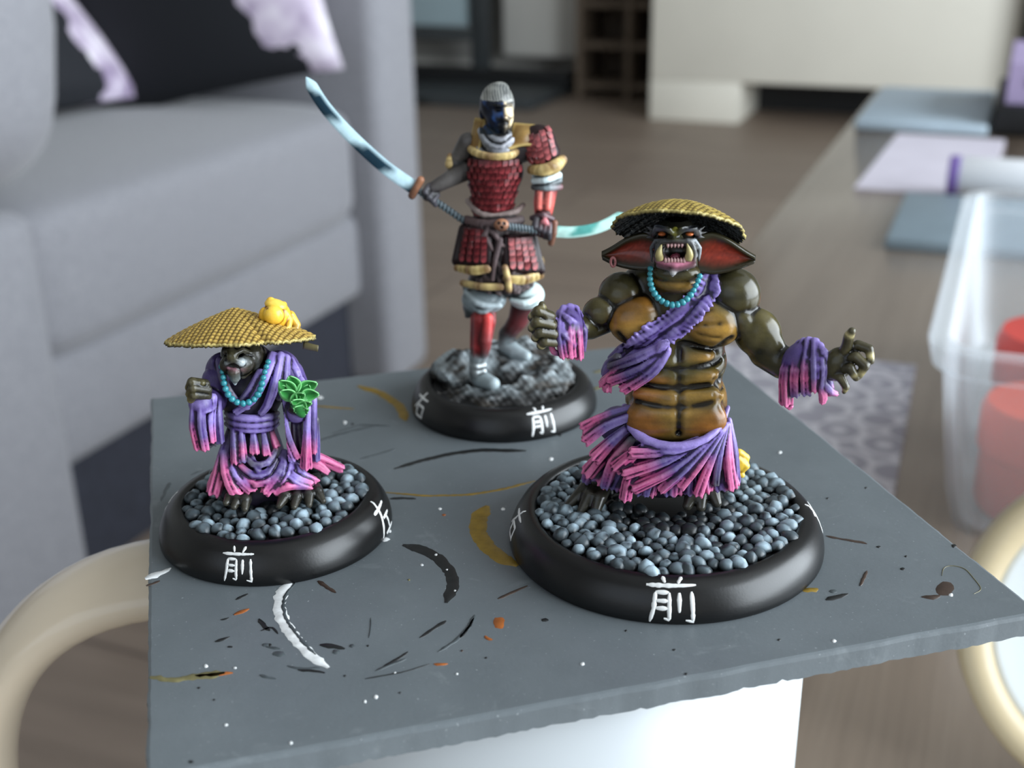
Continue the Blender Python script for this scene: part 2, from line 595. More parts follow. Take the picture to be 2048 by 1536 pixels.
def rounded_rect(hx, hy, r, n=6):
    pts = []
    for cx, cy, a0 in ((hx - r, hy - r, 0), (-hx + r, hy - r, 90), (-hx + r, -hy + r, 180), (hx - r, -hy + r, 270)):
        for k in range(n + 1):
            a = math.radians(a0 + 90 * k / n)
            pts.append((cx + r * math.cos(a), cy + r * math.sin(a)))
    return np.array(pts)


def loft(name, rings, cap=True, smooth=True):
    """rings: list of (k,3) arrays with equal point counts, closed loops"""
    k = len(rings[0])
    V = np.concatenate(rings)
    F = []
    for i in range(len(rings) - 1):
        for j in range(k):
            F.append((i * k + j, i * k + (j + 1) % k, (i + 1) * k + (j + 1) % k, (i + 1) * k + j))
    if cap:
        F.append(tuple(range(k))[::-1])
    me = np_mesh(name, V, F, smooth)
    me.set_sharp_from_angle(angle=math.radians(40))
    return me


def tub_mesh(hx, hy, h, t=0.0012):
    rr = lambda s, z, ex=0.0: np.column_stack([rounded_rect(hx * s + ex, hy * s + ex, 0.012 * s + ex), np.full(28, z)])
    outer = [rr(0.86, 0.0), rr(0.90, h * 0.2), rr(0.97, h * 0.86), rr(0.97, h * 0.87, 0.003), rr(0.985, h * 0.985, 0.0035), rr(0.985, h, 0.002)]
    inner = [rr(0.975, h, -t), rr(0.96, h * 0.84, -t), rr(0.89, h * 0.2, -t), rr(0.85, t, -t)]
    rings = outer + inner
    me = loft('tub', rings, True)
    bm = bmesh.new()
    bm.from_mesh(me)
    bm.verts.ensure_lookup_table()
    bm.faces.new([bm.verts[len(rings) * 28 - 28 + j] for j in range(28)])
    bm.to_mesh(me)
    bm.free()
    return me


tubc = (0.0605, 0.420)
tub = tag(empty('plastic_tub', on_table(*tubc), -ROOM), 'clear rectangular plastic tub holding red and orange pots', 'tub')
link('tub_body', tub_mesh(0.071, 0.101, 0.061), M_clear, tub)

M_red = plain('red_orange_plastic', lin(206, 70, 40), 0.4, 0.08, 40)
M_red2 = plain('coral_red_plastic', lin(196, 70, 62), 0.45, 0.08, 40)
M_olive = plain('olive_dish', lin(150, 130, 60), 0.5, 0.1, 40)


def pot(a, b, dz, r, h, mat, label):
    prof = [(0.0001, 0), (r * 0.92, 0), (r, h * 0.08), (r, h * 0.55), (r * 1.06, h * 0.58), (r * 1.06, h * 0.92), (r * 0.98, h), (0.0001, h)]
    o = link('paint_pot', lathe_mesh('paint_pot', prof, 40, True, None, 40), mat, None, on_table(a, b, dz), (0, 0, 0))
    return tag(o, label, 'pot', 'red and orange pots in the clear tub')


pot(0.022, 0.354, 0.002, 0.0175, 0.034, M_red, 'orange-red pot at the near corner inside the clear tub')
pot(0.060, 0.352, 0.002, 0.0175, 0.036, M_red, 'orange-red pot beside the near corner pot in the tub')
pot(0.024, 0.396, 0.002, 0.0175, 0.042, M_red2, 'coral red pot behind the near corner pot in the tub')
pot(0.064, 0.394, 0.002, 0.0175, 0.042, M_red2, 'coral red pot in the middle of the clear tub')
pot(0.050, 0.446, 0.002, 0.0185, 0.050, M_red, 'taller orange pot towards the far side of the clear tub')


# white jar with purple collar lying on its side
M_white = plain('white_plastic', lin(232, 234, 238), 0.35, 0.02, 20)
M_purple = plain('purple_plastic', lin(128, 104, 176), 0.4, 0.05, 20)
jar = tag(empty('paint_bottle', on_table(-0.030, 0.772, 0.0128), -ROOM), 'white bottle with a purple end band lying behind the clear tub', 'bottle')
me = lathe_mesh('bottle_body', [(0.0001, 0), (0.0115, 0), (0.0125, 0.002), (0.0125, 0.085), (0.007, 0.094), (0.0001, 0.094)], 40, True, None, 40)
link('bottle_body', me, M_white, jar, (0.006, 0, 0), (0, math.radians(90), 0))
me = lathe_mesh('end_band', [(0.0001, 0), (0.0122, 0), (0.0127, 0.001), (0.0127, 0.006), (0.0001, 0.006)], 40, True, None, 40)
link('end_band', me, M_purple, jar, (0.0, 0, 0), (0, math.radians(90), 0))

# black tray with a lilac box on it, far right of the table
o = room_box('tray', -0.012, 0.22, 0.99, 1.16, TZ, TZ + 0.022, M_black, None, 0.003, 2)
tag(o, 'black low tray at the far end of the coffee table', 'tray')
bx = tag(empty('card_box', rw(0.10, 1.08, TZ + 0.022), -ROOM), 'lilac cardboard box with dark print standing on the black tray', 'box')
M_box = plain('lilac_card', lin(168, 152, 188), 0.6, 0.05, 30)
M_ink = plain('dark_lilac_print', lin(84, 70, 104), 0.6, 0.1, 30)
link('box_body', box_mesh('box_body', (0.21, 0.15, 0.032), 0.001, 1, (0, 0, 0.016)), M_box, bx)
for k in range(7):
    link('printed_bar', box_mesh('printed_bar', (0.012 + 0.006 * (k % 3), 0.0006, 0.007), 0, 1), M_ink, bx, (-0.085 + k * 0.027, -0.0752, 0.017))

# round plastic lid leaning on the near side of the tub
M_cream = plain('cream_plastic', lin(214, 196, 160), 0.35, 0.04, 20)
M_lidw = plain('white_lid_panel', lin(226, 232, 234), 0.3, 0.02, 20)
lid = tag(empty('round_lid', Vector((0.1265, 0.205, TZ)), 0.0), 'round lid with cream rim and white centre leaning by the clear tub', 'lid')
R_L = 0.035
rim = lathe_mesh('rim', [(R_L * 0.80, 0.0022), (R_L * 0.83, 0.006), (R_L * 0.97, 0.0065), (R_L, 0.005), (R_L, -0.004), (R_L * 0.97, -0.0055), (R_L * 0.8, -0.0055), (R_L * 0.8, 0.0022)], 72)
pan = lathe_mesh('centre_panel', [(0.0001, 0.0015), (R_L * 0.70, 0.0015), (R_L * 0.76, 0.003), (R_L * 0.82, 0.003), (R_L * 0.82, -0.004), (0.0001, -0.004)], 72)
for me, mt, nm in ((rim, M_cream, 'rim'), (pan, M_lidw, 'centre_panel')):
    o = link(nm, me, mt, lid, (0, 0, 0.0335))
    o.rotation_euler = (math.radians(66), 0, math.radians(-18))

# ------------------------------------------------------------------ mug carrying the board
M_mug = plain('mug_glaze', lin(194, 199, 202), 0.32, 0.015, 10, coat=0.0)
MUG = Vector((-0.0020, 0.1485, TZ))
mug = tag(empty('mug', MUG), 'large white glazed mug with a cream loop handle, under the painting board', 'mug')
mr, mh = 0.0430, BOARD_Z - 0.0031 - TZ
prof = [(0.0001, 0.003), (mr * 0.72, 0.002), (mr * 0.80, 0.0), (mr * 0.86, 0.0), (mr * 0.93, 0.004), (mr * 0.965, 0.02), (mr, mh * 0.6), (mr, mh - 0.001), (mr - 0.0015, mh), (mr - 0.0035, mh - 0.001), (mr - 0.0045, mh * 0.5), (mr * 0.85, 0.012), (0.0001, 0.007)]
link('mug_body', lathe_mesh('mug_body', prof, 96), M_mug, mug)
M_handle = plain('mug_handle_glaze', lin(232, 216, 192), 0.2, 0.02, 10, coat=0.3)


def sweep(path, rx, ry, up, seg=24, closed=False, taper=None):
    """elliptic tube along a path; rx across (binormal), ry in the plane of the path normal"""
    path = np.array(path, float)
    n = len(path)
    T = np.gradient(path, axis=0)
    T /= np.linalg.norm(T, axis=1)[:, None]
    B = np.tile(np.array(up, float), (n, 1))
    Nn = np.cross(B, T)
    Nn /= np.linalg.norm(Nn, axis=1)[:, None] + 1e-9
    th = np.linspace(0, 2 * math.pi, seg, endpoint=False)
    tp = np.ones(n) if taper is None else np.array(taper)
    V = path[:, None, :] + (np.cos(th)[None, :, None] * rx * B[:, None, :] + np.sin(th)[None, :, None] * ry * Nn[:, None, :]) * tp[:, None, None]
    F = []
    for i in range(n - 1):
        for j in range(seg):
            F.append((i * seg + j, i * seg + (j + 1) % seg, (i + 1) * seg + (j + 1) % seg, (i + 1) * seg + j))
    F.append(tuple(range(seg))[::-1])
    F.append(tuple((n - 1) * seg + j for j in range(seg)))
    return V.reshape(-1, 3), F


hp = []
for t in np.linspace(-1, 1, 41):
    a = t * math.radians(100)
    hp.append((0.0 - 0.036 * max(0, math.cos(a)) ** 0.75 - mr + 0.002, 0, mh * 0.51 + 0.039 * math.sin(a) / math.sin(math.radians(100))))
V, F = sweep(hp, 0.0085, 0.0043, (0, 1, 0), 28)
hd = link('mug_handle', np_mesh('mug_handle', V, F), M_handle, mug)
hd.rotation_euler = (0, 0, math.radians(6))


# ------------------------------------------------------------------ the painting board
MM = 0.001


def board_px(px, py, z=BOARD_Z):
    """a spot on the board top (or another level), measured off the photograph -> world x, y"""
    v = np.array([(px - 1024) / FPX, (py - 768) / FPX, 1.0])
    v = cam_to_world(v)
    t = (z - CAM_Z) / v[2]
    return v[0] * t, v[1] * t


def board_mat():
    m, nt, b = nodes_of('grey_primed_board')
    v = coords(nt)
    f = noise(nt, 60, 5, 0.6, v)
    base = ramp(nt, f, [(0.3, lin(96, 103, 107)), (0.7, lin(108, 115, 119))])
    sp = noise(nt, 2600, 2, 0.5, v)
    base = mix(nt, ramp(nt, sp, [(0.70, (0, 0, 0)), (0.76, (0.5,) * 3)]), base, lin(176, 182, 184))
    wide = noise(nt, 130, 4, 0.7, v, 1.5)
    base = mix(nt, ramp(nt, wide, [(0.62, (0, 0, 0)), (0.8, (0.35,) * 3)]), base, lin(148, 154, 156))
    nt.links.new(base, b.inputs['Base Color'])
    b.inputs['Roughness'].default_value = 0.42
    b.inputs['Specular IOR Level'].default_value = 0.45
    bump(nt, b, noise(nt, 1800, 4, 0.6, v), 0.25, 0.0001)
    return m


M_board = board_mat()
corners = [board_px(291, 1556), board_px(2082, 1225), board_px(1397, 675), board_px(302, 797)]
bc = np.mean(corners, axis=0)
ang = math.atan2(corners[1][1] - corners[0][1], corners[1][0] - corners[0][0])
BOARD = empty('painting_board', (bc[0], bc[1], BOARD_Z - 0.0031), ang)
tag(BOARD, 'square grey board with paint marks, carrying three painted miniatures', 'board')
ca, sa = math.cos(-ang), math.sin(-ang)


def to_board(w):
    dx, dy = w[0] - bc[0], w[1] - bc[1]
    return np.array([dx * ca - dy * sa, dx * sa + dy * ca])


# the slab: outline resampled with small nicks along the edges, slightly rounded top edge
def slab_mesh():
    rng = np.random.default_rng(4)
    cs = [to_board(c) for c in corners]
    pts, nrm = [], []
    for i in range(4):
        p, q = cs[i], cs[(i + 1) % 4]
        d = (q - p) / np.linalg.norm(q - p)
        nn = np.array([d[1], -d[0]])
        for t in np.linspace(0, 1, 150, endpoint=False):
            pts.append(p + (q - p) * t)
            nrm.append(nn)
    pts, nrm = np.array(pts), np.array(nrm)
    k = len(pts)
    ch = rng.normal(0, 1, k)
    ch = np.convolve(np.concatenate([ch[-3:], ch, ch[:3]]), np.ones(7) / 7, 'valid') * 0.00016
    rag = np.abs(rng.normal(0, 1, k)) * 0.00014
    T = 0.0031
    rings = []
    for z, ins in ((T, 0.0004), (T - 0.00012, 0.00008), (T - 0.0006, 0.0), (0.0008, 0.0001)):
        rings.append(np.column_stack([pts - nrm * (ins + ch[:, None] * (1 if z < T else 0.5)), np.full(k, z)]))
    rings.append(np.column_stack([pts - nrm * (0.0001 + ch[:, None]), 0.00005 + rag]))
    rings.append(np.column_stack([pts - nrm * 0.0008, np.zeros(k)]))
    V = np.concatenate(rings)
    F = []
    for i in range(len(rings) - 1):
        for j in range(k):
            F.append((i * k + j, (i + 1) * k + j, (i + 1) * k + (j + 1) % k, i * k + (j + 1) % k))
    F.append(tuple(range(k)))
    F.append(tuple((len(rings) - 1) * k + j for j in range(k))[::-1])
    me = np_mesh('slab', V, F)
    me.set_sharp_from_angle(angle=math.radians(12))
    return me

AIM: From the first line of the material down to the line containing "return np.array(pts)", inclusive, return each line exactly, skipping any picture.

FULL OUTPUT:
Continue the Blender Python script for this scene: part 2, from line 595. More parts follow. Take the picture to be 2048 by 1536 pixels.
def rounded_rect(hx, hy, r, n=6):
    pts = []
    for cx, cy, a0 in ((hx - r, hy - r, 0), (-hx + r, hy - r, 90), (-hx + r, -hy + r, 180), (hx - r, -hy + r, 270)):
        for k in range(n + 1):
            a = math.radians(a0 + 90 * k / n)
            pts.append((cx + r * math.cos(a), cy + r * math.sin(a)))
    return np.array(pts)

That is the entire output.